Re: A Handbook of American Prayer

In the opening of A Handbook of American Prayer, by Lucius Shepard, Wardlin is tending bar when a woman walks in before opening hours. He gives her a hard time, but her boyfriend gets it even rougher, when they get in a fight and Wardlin accidentally kills him. Though Wardlin isn’t the nicest guy in the world, he’s smart and perceptive, and you worry about what sort of trouble he’ll get into next. In prison, he develops a craft he calls prayerstyle. By writing poems, focusing his thoughts, and asking for small things, he gets results. When he’s about to get out, he prays for a woman and success.

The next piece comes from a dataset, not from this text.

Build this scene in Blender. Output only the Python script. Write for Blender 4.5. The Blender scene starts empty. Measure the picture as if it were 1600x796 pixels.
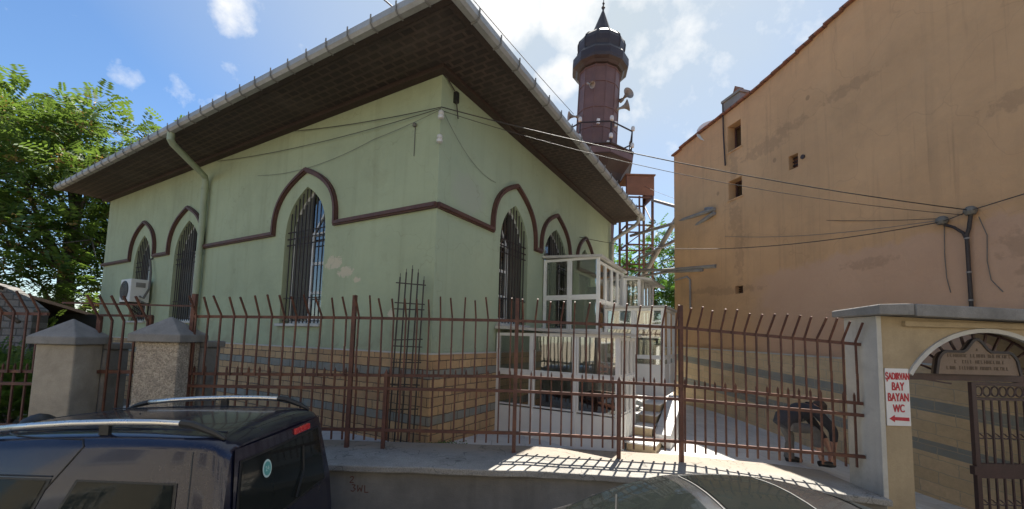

The woman is Therese, who writes him while he’s in prison, and keeps loving him once he gets out. The success comes from prayerstyle itself, as he writes a book and hits the media circuit to sell it. Most of the middle of the book is occupied by satirizing the attention given to a media celebrity. This is a rather well-worn horse to get beaten. Naturally, Wardlin is too sensible to be drawn in.

About 150 pages in, Wardlin’s invented god, the Lord of Loneliness, appears. Or is he just some guy named Darren? Like softspoken, this book keeps you guessing about what is going on. This ambiguity gets overwhelmed when Monroe Treat, a pritcher-man infuriated by prayerstyle’s lack of jesus-ness, becomes Wardlin’s deadly enemy. It all comes to a head in a (overly long) nightmarish chase sequence.

The whole story is told with great, masculine energy, but what struck me most was the way Wardlin treated women. He is both attracted to and repelled by the woman who walks into the bar. He is tough with her, but not mean. And then when he meets Therese, a relationship that could be purely opportunistic becomes real. Through all the twists and turns, their commitment deepens. I know it sounds sentimental, but it’s all clear-eyed and frank. In the end, the only thing that is not ambiguous is the love between them.